Direktur Jenderal Penyediaan Perumahan Kementerian Pekerjaan Umum dan Perumahan Rakyat (PUPR) Khalawi Abdul Hamid mengungkapkan hal itu saat menjawab Kompas.com, Kamis (13/12/2018).
Menurut dia, konsep perumahan ideal yang berkelanjutan masih dalam proses penggodokan lima pilar yang berasal dari akademisi di seluruh perguruan tinggi Indonesia, pemerhati dan LSM serta komunitas dalam naungan "Griya Kita", The HUD Institute, Asosiasi Pengembang, dan Birokrasi.
Khalawi beralasan, bahwa tidak gampang menyelenggarakan sistem perumahan yang berkelanjutan dalam jangka panjang.
"Namun di sisi lain, kita didesak untuk segera dapat memenuhi kebutuhan hunian yang jumlahnya mencapai 800.000 unit pertahun," cetus Khalawi.
Untuk itulah, pihaknya kemudian melakukan berbagai upaya percepatan guna memenuhi kebutuhan tersebut. Satu di antara berbagai upaya itu adalah dengan mengimplementasikan hunian berbasis transit oriented development (TOD).
Kendati banyak kalangan mengkritik kebijakan ini karena dilakukan tanpa konsep yang jelas dan cenderung kontroversial, Khalawi memastikan konsep TOD harus terus berjalan.
"Kami menginisiasi dan BUMN yang mengerjakan. Ini kami buat paralel, konsep disiapkan sambil diimplementasikan," tambah Khawali.
Salah satu masalah yang menjadi sorotan berbagai kalangan adalah praktik komersialisasi berlebihan (over commercialization) atas hunian dan infrastruktur transportasinya.
BUMN yang mencoba merealisasikan konsep TOD hanya menganggap masyarakat kota sebagai konsumen yang menjadi obyek bisnis semata.
Padahal, menurut Ketua Ikatan Ahli Perencana Indonesia (IAP) Bernardus Djonoputro, keberadaan suatu kota tidak terjadi begitu saja.
Segala kebaikan dan keburukannya tergantung dari pemerintah yang mengatur dan masyarakat yang hidup di kota tersebut.

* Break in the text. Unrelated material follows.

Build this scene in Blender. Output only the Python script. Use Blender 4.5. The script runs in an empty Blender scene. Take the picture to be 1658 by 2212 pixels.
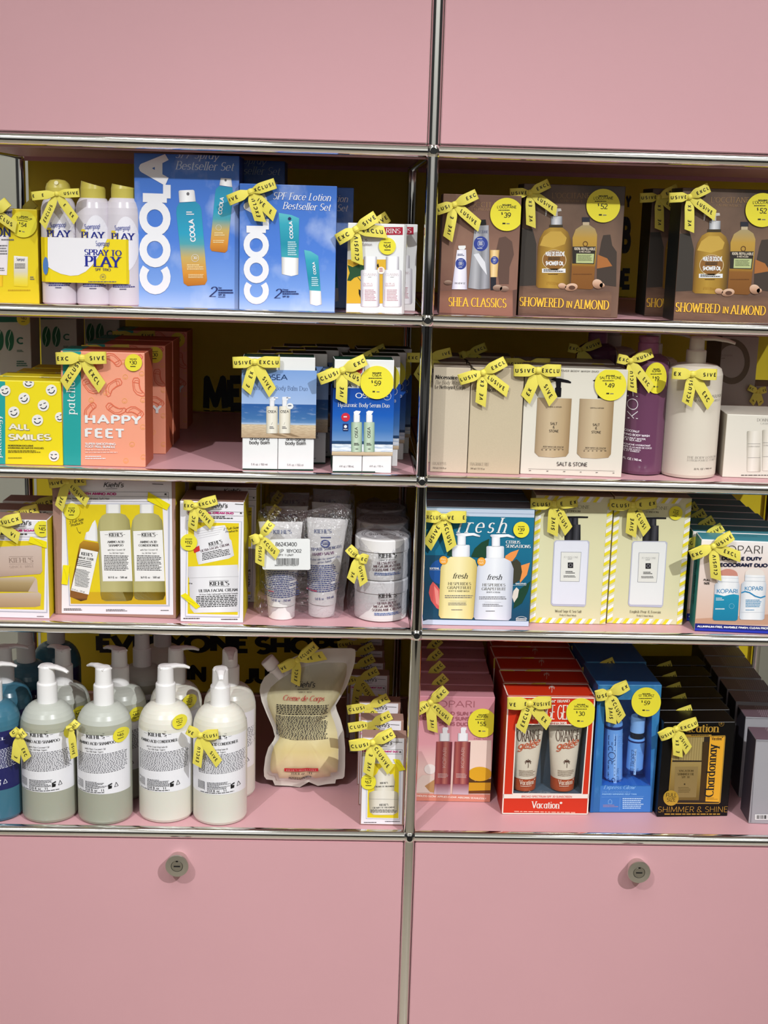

Pelaku pengembangan hunian berkonsep TOD (terutama BUMN) hanya memikirkan pendapatan dan keuntungan yang diperoleh dari masyarakat.
“TOD di Indonesia tidak proporsional karena pemikirannya hanya dari aspek komersial semata. Ada bahaya over commercialization dari TOD,” ucap Bernardus ketika dihubungi Kompas.com, Selasa (11/12/2018).
Jika konsep TOD tidak dikerjakan dengan benar, akan menghilangkan kesempatan untuk meremajakan dan merevitalisasi kota.
Bagi dia, peremajaan kota merupakan masalah yang harus diperhatikan karena berpengaruh terhadap terciptanya lingkungan hidup yang layak dan berkualitas, seperti bisa dilihat di kota-kota besar lainnya di dunia.
Menurut Khalawi realisasi penyediaan perumahan menunjukkan tren yang meningkat dan pada tahun 2018 ini.
Bahkan, untuk pertama kalinya dapat menembus satu juta unit terbangun maupun perbaikan rumah tidak layak huni. Per 10 Desember, telah tercapai 1.091.255 unit rumah.
Adapun Progres Pelaksanaan Kegiatan Pembangunan Rumah Susun, Rumah Khusus, Rumah Swadaya dan PSU Rumah Umum TA. 2018 sampai dengan saat ini adalah 81,98 persen dan progres keuangan sebesar 75,48 persen (status 12 Desember 2018).
Sedangkan Pelaksanaan Kegiatan Pembiayaan Perumahan (FLPP, SSB, dan SBUM) TA. 2018 sampai dengan saat ini sebesar 79,01 untuk progres fisik dan keuangan sebesar 74,94 persen (status 12 Desember 2018).